First Grade Field Trip to San Francisco Presidio’s MacArthur Garden

This fall, we invited the first graders at Claire Lilienthal Elementary School to join us in the Presidio of San Francisco’s MacArthur Garden for a Healthy Kids extravaganza.

After a short “hike” from their school to the garden, the first graders arrived full of excitement and anticipation. We began with a lesson on edible plant parts, where one student transformed from a six-year-old boy into a plant as he dressed up in our plant parts costume. As he “grew” each new plant part we discussed examples that we eat: carrots for the roots, celery for the stem, spinach for the leaves, and the list goes on.

Next, we embarked on a scavenger hunt in search of fruits, vegetables, herbs, and insects. We discovered carrots, radishes, kale, yellow squash, lettuce, and basil growing in the garden beds and saw ladybugs and bumblebees buzzing about.

Presidio gardeners Jean and Taylor led the group in sowing fava beans. The group filled cups with soil (finding lots of earthworms wiggling through the soil) and planted fava beans seeds “twice as deep as they are thick,” as instructed by Jean. Then, they labeled their cups with the plant name and the date.

Finally, we washed hands with the garden hose spigot and got to cooking. With the help of Bon Appétit Chef Nate, the kids learned how to make garden tacos and fall fruit kabobs. Chef Nate and the kids prepared a colorful homemade salsa, adding in tomatoes picked fresh from the garden beds. The kids assembled their tacos and gobbled them up immediately, remarking that all the colorful vegetable were making them stronger and smarter.

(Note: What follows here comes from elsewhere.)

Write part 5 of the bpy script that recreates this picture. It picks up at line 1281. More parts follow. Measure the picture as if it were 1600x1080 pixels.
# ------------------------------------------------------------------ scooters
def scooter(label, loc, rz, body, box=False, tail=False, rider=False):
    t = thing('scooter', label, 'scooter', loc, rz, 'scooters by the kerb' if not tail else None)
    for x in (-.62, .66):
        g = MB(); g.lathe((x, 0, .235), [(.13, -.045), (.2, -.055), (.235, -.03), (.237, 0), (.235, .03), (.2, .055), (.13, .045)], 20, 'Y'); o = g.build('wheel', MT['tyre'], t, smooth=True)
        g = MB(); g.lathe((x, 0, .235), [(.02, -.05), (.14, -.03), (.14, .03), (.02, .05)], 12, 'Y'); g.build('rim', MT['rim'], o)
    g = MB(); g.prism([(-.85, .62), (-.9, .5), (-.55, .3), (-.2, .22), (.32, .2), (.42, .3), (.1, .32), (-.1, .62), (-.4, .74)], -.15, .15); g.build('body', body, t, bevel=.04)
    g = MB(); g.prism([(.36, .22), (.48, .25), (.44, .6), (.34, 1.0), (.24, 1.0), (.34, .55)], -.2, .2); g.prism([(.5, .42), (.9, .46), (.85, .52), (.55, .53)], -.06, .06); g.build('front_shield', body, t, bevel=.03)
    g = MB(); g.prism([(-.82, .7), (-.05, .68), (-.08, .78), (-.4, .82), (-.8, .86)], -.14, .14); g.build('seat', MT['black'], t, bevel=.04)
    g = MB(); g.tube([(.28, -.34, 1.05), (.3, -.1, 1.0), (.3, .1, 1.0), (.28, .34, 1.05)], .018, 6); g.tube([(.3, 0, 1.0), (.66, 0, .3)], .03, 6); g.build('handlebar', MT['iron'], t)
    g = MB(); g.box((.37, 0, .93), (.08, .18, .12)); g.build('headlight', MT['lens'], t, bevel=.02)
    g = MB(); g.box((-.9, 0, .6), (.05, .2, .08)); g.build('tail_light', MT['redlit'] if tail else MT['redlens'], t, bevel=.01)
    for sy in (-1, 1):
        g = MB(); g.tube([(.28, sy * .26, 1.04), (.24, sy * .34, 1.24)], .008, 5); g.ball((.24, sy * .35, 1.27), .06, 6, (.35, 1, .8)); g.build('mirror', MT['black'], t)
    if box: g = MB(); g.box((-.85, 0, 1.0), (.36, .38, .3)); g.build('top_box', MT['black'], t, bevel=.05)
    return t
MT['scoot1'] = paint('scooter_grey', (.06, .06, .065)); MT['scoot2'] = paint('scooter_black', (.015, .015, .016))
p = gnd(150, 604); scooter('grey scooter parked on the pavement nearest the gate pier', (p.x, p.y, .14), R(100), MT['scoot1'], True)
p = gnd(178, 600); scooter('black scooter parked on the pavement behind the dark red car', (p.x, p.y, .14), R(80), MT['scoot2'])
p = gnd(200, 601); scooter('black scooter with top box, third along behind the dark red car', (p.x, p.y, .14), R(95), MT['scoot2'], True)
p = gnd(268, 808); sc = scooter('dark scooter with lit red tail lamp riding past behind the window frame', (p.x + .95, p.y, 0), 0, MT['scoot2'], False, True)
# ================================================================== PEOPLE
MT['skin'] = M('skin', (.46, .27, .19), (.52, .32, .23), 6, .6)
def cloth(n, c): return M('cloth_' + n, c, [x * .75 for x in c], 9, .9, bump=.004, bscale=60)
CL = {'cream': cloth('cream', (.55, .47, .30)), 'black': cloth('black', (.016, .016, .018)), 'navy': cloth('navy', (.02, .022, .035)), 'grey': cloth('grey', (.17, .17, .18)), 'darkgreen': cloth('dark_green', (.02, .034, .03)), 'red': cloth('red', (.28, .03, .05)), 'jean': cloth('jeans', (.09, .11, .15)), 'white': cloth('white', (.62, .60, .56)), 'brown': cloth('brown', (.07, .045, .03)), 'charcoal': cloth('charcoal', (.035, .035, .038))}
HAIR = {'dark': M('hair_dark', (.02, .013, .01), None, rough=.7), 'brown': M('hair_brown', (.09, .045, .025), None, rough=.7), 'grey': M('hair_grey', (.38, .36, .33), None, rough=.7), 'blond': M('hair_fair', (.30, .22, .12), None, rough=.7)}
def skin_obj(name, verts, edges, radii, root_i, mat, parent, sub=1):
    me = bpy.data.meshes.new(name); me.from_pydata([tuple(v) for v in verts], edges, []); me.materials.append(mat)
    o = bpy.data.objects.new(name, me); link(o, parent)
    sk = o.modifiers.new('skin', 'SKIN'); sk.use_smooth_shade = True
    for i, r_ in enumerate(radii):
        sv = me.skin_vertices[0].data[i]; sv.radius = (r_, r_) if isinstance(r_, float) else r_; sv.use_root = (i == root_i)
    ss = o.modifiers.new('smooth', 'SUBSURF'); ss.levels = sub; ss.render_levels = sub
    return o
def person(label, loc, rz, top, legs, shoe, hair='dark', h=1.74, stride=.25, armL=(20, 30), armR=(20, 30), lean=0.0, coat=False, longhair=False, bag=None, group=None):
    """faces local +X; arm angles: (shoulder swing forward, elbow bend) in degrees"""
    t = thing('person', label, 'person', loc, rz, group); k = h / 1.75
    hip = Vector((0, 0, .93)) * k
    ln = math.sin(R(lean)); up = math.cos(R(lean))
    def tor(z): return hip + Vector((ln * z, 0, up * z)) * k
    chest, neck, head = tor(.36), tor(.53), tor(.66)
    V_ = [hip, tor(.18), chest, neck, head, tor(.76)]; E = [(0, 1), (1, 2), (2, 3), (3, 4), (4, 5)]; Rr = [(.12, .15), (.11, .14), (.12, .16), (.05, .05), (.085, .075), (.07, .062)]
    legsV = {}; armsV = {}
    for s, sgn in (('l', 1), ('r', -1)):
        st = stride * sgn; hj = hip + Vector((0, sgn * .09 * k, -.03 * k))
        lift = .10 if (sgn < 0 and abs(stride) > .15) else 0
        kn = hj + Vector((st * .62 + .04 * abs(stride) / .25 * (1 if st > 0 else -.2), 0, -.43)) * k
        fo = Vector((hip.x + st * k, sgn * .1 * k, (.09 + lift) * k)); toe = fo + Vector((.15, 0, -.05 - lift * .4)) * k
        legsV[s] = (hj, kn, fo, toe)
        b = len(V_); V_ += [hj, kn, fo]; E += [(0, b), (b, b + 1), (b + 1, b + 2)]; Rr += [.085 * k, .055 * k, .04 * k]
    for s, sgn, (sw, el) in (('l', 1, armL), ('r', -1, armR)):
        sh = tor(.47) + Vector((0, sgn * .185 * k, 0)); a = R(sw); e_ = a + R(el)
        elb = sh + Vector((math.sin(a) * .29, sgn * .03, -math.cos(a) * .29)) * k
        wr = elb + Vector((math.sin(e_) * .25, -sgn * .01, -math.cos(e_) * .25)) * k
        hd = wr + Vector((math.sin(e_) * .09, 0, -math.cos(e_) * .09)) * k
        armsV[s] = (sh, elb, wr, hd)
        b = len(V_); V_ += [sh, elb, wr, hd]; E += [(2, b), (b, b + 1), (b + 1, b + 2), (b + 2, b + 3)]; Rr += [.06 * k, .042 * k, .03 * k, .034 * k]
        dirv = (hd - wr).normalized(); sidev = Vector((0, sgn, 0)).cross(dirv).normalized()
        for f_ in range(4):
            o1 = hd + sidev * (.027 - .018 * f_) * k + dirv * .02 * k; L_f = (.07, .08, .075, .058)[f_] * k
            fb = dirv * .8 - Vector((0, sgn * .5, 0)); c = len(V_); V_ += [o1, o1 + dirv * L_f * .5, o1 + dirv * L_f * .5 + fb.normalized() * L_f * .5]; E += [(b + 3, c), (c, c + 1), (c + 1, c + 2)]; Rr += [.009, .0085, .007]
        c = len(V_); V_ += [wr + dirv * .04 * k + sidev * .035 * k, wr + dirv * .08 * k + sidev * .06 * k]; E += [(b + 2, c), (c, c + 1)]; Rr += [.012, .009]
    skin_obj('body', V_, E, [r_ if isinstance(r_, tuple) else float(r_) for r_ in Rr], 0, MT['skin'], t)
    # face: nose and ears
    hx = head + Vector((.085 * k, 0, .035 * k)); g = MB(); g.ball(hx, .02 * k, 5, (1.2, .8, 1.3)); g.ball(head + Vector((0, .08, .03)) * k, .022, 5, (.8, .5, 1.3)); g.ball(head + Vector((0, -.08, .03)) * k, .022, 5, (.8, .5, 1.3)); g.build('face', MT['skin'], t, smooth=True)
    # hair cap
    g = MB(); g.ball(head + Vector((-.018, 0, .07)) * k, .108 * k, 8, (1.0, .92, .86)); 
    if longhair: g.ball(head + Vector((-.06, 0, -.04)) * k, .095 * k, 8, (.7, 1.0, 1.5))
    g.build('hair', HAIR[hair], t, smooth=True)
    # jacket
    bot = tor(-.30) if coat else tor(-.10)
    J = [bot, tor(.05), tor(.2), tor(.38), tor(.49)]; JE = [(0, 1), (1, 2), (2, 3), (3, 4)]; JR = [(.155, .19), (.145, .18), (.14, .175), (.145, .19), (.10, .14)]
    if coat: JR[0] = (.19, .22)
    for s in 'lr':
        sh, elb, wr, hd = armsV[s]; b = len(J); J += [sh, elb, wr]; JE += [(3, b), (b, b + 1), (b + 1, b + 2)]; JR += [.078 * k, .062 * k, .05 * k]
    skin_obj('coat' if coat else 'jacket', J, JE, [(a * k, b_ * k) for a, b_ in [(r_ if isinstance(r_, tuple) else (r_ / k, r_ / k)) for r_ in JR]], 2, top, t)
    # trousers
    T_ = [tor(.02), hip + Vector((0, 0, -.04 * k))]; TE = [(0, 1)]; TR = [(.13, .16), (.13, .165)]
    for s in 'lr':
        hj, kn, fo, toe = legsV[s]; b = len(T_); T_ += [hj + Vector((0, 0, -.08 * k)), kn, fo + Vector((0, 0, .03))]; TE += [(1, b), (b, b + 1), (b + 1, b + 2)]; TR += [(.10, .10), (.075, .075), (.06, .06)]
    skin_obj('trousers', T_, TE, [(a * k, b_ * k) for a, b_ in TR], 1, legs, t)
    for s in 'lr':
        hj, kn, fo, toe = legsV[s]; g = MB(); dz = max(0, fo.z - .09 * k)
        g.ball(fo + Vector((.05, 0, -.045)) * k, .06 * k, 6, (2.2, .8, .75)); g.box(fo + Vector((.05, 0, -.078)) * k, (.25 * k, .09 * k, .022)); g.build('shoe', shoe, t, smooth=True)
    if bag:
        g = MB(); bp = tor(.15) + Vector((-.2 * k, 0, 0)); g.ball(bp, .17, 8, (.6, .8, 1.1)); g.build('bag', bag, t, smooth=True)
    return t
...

Using Chef Nate’s knife safety tip to hold their hands like a bird claw to protect their fingertips, our little chefs chopped strawberries, Asian pears, and cantaloupe and threaded the fruit pieces onto kabob sticks. After eating our kabobs it was time to say goodbye. The kids assembled in a single file line and chanted “Best Day Ever!” as they left the garden and marched back to school.